Work to be completed
Find every line below that contains the word "pixels" and copy it out.

Supplied records
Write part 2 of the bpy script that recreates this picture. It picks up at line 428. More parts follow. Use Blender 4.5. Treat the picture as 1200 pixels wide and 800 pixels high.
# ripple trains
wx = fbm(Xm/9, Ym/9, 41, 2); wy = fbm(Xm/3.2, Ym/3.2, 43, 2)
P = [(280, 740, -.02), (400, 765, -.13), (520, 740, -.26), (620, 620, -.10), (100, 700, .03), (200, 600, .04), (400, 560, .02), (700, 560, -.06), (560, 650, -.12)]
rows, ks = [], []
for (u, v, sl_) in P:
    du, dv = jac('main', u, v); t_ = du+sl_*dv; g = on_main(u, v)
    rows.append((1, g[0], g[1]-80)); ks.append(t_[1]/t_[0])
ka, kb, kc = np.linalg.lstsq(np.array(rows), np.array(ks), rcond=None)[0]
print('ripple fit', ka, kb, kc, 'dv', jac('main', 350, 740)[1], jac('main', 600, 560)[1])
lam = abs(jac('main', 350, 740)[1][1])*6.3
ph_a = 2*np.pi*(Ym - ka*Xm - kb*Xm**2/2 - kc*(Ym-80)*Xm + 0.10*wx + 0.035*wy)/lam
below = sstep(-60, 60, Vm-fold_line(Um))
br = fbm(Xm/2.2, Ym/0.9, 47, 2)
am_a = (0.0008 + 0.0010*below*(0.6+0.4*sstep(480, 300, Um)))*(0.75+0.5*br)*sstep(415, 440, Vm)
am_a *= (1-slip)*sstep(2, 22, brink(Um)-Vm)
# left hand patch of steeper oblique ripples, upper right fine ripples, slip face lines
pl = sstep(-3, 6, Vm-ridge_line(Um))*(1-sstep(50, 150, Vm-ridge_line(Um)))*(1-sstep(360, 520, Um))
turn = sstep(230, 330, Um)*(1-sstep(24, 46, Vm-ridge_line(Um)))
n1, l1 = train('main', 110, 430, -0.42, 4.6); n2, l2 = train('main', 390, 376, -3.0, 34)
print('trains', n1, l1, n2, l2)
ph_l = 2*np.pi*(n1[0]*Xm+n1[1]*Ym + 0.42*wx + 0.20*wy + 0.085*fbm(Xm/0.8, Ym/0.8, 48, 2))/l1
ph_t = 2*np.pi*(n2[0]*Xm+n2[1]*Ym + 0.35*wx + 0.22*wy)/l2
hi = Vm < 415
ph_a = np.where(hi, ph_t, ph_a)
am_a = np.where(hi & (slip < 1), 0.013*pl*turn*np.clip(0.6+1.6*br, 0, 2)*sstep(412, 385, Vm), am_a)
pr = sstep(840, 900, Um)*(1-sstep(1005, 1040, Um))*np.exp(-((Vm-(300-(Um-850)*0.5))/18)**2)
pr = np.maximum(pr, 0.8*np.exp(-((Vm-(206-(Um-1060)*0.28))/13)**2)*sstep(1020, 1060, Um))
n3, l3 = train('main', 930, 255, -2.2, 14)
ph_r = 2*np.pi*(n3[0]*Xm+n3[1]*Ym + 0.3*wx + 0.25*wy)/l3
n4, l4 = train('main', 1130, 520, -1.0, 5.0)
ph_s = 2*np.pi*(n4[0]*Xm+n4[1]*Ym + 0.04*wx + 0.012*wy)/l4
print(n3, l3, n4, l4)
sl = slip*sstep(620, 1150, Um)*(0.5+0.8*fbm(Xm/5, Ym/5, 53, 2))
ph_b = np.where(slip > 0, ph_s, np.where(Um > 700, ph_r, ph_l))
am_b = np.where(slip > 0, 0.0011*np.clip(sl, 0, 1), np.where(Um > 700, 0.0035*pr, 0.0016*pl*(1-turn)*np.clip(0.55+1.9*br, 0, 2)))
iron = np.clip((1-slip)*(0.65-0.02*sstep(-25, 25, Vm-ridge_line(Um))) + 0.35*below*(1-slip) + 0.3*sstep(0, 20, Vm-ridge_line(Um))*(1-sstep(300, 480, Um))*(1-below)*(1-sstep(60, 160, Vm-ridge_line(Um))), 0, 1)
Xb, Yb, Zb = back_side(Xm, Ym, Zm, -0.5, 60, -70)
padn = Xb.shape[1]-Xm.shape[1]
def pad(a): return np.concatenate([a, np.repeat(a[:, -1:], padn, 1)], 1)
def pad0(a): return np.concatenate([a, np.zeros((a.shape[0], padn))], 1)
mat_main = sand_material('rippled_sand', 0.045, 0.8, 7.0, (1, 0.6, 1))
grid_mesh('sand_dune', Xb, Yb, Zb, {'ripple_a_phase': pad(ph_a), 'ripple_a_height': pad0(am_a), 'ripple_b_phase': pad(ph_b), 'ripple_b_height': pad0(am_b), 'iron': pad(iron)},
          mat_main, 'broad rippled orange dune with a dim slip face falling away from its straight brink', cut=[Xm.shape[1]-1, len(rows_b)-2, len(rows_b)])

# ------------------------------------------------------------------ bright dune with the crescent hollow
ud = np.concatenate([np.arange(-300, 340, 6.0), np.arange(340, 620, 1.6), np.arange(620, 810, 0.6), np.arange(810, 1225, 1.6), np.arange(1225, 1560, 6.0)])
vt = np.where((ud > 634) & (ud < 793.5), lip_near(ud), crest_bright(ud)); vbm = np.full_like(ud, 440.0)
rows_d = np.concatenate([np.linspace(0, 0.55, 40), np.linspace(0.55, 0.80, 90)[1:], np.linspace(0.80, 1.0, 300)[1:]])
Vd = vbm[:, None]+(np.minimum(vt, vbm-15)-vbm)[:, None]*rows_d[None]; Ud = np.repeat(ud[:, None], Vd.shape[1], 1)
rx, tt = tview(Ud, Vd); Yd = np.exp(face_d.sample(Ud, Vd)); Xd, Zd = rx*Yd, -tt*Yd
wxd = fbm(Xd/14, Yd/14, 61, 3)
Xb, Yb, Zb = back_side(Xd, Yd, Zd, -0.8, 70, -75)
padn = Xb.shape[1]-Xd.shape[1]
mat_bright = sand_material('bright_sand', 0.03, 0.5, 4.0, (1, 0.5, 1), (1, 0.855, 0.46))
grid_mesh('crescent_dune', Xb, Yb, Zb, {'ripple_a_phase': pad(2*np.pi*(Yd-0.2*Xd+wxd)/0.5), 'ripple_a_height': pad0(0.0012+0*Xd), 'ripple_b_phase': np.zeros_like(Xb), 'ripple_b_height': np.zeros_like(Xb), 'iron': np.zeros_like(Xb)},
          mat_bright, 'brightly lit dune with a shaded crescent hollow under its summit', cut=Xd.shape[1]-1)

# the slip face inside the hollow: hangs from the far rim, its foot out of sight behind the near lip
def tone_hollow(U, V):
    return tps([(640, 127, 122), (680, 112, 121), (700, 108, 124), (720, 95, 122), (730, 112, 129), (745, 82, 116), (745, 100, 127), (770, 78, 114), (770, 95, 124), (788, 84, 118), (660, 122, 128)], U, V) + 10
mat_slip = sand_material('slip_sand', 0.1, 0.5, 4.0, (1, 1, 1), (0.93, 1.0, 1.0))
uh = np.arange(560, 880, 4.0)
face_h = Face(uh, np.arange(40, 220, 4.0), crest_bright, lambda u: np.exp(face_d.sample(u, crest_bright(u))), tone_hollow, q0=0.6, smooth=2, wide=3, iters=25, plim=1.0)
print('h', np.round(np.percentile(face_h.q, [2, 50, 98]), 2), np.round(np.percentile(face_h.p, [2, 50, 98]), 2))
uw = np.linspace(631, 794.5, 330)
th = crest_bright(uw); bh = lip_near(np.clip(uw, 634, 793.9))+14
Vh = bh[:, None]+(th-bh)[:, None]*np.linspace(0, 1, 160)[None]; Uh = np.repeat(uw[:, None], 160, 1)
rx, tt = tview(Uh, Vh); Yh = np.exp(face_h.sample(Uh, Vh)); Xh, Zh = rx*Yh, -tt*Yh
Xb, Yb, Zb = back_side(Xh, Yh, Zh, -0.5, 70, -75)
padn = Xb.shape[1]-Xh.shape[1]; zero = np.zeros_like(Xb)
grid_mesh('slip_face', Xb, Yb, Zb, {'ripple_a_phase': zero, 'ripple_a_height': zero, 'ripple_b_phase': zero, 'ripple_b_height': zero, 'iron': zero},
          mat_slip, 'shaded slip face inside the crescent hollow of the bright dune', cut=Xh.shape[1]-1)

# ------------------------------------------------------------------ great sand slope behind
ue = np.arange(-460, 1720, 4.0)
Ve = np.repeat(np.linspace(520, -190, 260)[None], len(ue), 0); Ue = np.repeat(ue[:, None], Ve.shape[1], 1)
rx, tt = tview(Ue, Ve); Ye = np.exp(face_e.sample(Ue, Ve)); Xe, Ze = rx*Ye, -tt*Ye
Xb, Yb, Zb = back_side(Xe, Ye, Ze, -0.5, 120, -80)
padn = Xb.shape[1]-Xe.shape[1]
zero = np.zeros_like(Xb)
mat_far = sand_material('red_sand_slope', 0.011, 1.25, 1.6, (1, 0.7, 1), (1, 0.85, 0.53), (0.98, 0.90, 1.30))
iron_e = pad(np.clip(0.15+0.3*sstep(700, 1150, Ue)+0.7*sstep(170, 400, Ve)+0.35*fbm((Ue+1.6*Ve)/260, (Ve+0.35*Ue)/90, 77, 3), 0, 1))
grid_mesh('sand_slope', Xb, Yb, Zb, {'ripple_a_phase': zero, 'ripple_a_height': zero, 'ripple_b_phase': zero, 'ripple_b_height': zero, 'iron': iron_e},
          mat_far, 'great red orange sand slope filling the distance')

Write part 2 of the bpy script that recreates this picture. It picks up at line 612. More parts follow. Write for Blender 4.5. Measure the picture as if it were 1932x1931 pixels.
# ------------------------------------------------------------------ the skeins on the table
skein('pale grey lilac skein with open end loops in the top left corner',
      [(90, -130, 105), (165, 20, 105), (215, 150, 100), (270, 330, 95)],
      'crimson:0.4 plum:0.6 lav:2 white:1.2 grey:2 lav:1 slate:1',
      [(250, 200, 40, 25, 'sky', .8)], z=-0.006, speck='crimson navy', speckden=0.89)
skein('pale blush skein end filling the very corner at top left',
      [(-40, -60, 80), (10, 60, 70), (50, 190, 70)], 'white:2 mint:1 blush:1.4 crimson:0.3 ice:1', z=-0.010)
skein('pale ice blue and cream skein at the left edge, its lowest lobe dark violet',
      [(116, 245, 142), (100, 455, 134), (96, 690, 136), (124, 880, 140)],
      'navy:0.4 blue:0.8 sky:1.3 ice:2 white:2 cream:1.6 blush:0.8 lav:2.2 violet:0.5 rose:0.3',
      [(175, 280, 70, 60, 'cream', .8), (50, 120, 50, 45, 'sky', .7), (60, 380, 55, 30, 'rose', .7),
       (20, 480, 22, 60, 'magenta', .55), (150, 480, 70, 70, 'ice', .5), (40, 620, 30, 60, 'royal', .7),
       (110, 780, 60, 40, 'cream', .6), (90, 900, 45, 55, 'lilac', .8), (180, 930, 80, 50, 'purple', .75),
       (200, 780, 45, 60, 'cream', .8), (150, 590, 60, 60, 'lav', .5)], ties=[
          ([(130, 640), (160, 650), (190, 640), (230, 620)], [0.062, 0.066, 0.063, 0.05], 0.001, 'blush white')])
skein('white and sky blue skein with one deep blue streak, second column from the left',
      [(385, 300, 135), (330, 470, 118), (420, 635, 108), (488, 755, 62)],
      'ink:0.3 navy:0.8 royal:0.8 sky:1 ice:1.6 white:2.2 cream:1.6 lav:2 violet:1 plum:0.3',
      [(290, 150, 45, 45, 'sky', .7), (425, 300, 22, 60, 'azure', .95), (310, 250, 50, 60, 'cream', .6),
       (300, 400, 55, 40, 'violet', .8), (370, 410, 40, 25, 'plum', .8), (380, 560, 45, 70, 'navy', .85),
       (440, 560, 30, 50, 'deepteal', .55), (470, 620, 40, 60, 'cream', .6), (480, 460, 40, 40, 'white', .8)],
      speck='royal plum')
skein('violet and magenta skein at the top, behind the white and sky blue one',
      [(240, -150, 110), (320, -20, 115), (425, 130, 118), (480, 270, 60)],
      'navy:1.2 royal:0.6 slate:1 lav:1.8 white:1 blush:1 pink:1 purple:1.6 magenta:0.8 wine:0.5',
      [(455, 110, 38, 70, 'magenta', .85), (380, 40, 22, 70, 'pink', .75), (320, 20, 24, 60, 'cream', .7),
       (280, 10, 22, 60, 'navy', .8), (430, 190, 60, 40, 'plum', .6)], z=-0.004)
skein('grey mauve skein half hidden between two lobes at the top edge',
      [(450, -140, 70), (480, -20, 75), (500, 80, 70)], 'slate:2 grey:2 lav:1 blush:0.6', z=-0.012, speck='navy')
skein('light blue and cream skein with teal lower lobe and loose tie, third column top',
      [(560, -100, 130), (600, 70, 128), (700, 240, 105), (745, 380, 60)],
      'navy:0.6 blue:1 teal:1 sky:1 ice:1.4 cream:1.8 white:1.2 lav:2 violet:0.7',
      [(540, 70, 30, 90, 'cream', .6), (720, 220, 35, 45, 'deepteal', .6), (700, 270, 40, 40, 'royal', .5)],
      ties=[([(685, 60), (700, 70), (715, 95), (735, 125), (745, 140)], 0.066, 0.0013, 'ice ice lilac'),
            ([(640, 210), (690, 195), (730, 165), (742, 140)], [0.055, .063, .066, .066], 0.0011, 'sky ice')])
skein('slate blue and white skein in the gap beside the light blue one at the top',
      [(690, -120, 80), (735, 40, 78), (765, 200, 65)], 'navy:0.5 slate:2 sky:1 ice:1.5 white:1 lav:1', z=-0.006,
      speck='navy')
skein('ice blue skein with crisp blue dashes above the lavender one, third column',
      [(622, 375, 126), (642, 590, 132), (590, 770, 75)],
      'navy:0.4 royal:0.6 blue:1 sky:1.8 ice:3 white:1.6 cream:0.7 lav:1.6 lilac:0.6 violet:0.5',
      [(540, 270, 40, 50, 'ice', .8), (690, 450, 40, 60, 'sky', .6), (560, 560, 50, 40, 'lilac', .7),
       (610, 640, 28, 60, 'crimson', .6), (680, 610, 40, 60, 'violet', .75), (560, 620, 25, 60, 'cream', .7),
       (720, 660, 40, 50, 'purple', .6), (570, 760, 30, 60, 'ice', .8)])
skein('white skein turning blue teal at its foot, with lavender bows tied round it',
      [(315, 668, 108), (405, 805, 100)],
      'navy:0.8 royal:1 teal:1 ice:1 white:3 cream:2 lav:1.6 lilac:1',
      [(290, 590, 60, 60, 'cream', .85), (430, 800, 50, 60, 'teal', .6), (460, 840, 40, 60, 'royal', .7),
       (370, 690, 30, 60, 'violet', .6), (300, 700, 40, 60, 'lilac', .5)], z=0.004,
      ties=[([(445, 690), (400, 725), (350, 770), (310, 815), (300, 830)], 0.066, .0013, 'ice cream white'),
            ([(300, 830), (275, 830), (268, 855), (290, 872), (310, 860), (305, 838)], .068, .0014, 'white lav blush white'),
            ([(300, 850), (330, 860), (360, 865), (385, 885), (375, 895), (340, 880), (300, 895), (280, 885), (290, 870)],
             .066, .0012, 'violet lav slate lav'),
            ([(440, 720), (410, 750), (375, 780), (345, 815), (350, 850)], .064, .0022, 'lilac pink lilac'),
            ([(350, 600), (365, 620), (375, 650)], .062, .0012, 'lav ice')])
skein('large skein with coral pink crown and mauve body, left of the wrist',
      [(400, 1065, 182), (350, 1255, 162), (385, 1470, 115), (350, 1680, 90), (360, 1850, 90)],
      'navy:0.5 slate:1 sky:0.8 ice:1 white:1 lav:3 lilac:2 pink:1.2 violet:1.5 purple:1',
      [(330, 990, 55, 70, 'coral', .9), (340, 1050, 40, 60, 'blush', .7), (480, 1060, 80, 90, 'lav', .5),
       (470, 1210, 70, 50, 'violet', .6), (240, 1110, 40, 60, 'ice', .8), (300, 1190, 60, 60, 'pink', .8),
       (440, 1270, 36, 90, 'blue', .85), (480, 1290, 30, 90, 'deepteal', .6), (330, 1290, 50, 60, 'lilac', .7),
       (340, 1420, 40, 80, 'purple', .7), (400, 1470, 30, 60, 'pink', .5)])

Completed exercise
Write part 2 of the bpy script that recreates this picture. It picks up at line 428. More parts follow. Use Blender 4.5. Treat the picture as 1200 pixels wide and 800 pixels high.
Write part 2 of the bpy script that recreates this picture. It picks up at line 612. More parts follow. Write for Blender 4.5. Measure the picture as if it were 1932x1931 pixels.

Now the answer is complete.